A lean pork loin is soaked in a sweet maple cure then smoked, sliced, and pan fried. The end result is a Canadian bacon with a great sweet and salty mixture that is more pronounced and complex than what you get off the shelf.
  • Prep Time:
  • 15 Minutes
  • Inactive Time:
  • 3 Days
  • Cook Time:
  • 2 Hours
  • Total Time:
  • 3 Days 2 Hours 15 Minutes
  • Yield:
  • One 4- to 5-pound loin, serving 12 to 18 people


  • 1 gallon water, divided
  • 1 cup kosher salt
  • 1 cup maple syrup
  • 1/3 cup light brown sugar
  • 2 teaspoons pink salt (aka InstaCure, Prague Powder)
  • 4 bay leaves
  • 3 medium cloves garlic, smashed
  • 1 tablespoon black peppercorns
  • 1 boneless pork loin, trimmed of excess fat (about 4 to 5 pounds)
  • 1 to 2 fist-size chunks of light smoking wood, such as apple or cherry


  1. To make the cure, combine 1 quart of water, Kosher salt, maple syrup, brown sugar, pink salt, bay leaves, garlic, and peppercorns in a medium saucepan. Bring to a boil over high heat, stirring to dissolve salts and sugar. Boil for 1 minute, then remove from heat. Transfer to a large container and stir in remaining 3 quarts of water. Place in refrigerator until completely chilled. Fully submerge pork loin in cure and let sit in refrigerator for 3 to 5 days.
  2. Remove pork from cure and place in large container. Add enough fresh water to fully submerge loin. Let sit for 30 minutes, then remove pork from water and pat dry with paper towels.
  3. Fire up the smoker or grill to 225 degrees, adding chunks of smoking wood chunks when at temperature. When wood is ignited and producing smoke, place pork in and cook until an instant read thermometer registers 140 degrees when inserted into thickest part of the pork loin, about 2 to 3 hours.
  4. Let pork cool for 30 minutes. Slice and pan fry before before serving.


  • 01
  • gm says
    Posted Sun, Nov 24 2013 6:45pm
  • 02
  • M.C says
    Great recipe...I made it exactly as the recipe said, smoked it yesterday...came out sooo good I'm making another one today. 5 stars.
    Posted Fri, Dec 6 2013 3:32pm
  • 03
  • jeff says
    Going to it today , for the advice ,from st.Louis I love eggs beniii

    Posted Thu, Dec 12 2013 4:04pm
  • 04
  • RS says
    Very cool. Thanks for sharing.
    Posted Fri, Jan 3 2014 10:10pm
  • 05
  • Ron says
    I have one on the grill right now... I was going to use the smoker and figured, "why?" Small piece of meat, short cooking time. The grill is working just fine. Used a mix of apple and pecan wood. It's looking real good so far and is picking up a great color.
    Posted Sun, Oct 5 2014 2:02pm
  • 06
  • cnazzy says
    Nope... You dont smoke canadian bacon!!!! EVER!!! canadian here.. grew up with PEAMEAL Bacon and you never smoke it.
    American's have it so wrong, I live in the USA now and its amazing how people mess this up every time..
    You dont smoke it after its cured for atleast 4 days.. then you roll it in cornmeal. and leave it sit in the fridge for another couple days then cut in slices and fry..
    You can freeze it. and fry it again at a later date or roast it in the oven.
    Just thought people would know the REAL way to have peameal bacon!

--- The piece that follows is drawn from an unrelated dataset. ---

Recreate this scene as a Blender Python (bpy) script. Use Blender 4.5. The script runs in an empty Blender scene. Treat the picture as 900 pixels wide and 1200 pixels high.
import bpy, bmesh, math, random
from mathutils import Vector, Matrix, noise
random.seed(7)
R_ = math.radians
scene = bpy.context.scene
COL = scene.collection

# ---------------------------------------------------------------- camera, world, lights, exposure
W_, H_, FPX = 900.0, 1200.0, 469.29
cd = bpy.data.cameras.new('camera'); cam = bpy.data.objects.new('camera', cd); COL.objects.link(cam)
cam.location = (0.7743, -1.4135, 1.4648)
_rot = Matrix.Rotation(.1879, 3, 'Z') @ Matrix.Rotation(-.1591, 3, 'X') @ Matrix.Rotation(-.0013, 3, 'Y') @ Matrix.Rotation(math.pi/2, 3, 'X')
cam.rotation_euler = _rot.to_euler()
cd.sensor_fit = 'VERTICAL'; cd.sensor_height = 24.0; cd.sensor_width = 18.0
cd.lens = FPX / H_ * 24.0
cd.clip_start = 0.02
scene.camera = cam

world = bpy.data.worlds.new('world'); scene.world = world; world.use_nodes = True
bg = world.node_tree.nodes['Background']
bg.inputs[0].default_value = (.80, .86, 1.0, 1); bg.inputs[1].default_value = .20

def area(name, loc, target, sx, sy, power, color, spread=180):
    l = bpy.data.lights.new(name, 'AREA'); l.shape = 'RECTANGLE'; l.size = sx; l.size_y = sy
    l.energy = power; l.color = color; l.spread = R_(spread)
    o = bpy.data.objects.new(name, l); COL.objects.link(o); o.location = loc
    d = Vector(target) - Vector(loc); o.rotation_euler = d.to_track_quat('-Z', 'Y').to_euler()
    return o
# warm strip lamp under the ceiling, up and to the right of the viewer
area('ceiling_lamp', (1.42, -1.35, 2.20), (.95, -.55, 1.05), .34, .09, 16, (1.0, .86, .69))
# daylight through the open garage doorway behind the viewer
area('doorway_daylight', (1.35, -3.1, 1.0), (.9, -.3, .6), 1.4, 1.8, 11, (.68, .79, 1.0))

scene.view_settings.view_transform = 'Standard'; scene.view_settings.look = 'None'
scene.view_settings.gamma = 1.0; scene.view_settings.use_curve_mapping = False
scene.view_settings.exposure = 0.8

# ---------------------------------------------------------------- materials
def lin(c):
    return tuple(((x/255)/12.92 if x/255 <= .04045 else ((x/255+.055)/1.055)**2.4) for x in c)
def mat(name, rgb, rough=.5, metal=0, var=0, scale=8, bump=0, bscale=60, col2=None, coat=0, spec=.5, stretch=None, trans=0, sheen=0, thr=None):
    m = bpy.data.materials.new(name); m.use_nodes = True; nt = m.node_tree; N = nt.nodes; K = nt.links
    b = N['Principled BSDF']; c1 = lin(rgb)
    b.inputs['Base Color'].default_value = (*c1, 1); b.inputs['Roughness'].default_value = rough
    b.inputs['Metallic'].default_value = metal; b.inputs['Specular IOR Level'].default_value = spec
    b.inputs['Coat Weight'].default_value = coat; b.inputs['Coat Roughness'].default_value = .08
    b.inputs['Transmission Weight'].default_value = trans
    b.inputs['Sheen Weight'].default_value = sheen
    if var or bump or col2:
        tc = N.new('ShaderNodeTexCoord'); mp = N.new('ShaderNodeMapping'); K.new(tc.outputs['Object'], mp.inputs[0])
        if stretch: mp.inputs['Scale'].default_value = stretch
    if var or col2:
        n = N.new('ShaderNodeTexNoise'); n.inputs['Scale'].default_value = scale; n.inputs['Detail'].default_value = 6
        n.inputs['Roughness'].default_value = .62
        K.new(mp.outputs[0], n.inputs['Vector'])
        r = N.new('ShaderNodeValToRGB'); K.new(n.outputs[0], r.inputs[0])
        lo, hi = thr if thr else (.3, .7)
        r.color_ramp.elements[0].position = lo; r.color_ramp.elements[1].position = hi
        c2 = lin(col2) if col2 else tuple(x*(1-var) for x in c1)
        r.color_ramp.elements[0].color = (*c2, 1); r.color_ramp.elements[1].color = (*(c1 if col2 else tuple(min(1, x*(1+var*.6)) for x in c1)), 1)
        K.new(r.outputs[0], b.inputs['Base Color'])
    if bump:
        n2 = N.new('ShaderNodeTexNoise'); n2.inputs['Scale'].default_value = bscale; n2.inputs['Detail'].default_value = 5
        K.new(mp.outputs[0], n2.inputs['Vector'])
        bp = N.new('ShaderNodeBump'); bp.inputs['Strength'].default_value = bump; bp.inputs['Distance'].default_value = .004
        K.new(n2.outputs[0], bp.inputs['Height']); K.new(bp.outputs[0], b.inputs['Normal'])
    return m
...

    Posted Thu, Oct 30 2014 1:59am
  • 07
  • cybrowl says
    crazzy if you're going to claim your Canadian .. get it right! Peameal bacon is one of two bacons we called Canadian. Smoked back bacon is the other. And before you say anything different. I should know , since I been a butcher in Ontario for 35 years. and most Americans who come up to buy Canadian Bacon want smoked back bacon not peameal bacon
    Posted Sun, Dec 21 2014 5:42pm
  • 08
  • snowtigger says
    Just finished one loin night before last. Took it to 165f inside temp. All I can say is WOW!! Everybody has the same reaction. I am starting on four more. It is 30 degrees below zero. Big deal, I have a detached garage. It gets a little smokey in there, but I open the overhead door and air it out before I go in. It works for me. I think I will install a chimney before I fire up the old smoker again. It will get rid of the most of the smoke. Amazing what a retired guy will do when it's cold.
    Posted Sat, Jan 31 2015 3:37am
  • 09
  • jackie harsha says
    Just made this. Is incredibly good. I'll probably never buy ham or Canadian bacon again. Thanks for the recipe.